Pakistan must lead by example and initiate a paradigm shift in its approach to multilateral Islamic diplomacy. Firstly, we should publicly articulate, with diplomatic nuance but unwavering clarity, the OIC’s demonstrable shortcomings in addressing key issues like Palestine, Kashmir, and the Uyghurs. This is not about abandoning solidarity but about redefining its expression. Secondly, Pakistan should advocate for a reformed OIC, one that moves beyond mere consensus on resolutions to establishing mechanisms for accountability and collective pressure. This could involve exploring conditional engagement: benefits of OIC membership tied to demonstrable commitment to agreed-upon action plans.
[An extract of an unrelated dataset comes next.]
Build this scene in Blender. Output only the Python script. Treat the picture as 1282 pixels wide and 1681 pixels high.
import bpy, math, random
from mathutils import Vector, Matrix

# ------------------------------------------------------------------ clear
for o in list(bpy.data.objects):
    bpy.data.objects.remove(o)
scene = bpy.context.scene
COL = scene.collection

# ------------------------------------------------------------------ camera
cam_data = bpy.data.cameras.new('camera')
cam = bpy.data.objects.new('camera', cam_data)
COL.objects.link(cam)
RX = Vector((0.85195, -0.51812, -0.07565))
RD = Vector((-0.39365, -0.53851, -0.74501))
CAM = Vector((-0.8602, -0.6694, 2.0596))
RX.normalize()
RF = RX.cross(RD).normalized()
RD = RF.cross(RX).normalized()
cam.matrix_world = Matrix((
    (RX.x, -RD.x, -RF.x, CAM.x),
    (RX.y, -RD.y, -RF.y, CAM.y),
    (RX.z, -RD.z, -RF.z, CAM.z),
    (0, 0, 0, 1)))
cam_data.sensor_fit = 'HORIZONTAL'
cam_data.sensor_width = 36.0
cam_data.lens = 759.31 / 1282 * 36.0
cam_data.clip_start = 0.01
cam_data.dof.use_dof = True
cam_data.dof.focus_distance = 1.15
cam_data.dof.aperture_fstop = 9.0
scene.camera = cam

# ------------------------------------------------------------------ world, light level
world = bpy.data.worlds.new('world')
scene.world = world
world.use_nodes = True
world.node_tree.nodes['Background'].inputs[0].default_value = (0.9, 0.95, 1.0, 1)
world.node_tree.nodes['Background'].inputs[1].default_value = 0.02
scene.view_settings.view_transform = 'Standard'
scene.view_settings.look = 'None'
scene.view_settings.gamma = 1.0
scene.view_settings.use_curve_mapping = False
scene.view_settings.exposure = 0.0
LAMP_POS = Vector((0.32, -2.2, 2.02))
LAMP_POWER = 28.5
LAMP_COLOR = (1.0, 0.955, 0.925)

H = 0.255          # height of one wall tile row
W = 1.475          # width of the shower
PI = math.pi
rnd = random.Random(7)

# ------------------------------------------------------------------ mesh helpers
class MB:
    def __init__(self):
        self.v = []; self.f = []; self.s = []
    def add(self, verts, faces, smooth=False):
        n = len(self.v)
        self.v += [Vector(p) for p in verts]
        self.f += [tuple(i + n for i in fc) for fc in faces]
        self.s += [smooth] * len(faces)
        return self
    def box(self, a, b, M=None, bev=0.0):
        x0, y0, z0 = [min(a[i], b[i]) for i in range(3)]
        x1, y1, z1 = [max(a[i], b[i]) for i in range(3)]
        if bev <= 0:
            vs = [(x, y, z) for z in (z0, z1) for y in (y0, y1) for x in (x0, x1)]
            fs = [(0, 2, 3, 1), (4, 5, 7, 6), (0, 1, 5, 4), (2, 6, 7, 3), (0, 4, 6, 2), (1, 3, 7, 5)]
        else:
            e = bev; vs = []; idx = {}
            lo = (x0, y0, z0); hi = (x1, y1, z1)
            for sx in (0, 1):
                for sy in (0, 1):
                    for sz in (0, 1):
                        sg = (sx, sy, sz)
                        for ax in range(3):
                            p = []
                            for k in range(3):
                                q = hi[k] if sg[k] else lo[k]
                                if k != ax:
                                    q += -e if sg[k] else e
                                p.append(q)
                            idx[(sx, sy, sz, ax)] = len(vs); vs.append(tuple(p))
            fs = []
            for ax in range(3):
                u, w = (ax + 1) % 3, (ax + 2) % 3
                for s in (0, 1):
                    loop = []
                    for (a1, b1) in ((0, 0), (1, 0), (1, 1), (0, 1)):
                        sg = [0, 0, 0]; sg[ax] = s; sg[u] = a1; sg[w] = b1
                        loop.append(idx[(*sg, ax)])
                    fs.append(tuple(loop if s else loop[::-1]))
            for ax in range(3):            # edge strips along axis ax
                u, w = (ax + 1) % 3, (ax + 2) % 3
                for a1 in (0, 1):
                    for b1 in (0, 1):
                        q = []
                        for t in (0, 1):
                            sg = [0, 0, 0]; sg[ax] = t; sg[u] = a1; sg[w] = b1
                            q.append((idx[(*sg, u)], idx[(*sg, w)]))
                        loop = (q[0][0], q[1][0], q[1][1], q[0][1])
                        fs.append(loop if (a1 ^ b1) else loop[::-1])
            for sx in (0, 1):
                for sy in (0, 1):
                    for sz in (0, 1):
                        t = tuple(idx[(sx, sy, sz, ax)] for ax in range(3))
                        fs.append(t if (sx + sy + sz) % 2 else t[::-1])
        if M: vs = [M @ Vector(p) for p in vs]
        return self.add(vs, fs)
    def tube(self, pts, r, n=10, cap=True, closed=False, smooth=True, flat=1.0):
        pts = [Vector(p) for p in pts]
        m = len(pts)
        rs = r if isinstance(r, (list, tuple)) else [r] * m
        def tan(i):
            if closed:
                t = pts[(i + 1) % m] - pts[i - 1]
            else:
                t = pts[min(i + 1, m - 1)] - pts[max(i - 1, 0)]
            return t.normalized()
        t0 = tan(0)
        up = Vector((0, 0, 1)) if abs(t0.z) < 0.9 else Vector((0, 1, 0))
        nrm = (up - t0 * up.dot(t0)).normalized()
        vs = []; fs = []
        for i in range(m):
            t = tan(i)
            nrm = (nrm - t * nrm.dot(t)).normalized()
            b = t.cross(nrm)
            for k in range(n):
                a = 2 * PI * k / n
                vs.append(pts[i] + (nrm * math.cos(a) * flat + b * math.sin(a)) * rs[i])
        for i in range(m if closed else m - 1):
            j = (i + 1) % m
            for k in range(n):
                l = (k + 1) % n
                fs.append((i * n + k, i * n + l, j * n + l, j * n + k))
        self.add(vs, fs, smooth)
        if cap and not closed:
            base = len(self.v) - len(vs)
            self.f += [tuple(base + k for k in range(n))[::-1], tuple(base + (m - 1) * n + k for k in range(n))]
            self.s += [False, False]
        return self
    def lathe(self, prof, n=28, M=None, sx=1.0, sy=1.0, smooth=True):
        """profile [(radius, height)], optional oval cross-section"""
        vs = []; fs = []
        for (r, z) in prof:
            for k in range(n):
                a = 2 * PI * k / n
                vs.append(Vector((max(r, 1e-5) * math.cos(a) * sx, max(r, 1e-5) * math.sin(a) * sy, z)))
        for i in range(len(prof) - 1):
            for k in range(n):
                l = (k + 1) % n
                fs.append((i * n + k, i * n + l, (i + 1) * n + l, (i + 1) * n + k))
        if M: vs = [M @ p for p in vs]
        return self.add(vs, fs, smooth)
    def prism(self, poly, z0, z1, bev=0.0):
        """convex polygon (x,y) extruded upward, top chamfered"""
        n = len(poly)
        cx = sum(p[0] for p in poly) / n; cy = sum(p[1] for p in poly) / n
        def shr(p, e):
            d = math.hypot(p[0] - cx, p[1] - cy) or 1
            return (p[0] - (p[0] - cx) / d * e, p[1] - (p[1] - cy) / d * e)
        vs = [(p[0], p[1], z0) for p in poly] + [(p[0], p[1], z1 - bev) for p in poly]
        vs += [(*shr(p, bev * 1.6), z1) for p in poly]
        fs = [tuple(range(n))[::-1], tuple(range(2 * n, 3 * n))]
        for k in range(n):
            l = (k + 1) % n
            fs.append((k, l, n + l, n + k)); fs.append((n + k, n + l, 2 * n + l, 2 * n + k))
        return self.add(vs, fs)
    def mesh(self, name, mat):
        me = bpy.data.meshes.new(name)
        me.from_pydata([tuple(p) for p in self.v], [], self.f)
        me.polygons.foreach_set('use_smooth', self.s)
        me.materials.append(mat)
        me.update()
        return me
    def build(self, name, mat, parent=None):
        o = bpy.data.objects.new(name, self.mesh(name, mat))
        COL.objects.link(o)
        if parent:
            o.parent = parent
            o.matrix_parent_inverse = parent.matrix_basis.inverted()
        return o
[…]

Thirdly, and perhaps most crucially, Pakistan should proactively build bilateral and minilateral coalitions with like-minded Muslim-majority nations willing to pursue concrete action outside the OIC’s cumbersome framework. This could involve targeted economic sanctions, coordinated diplomatic démarches to international bodies, and joint advocacy for human rights mechanisms. We must also invest more heavily in our own independent diplomatic capacity, ensuring our voice on global stages is backed by robust policy and credible action, rather than relying on the increasingly hollow pronouncements of a moribund organization. Finally, our domestic discourse should reflect this pragmatic approach, acknowledging the OIC’s limitations without sacrificing our commitment to justice.

Conclusion

The Organisation of Islamic Cooperation has become a gilded cage for genuine solidarity, a monument to what could be, but resolutely is not. For Pakistan, continuing to participate in this charade without demanding fundamental reform is an act of diplomatic self-deception. Our nation’s integrity, and the hopes of those we claim to champion, demand a more honest, more impactful approach. It is time to say so, publicly and unequivocally.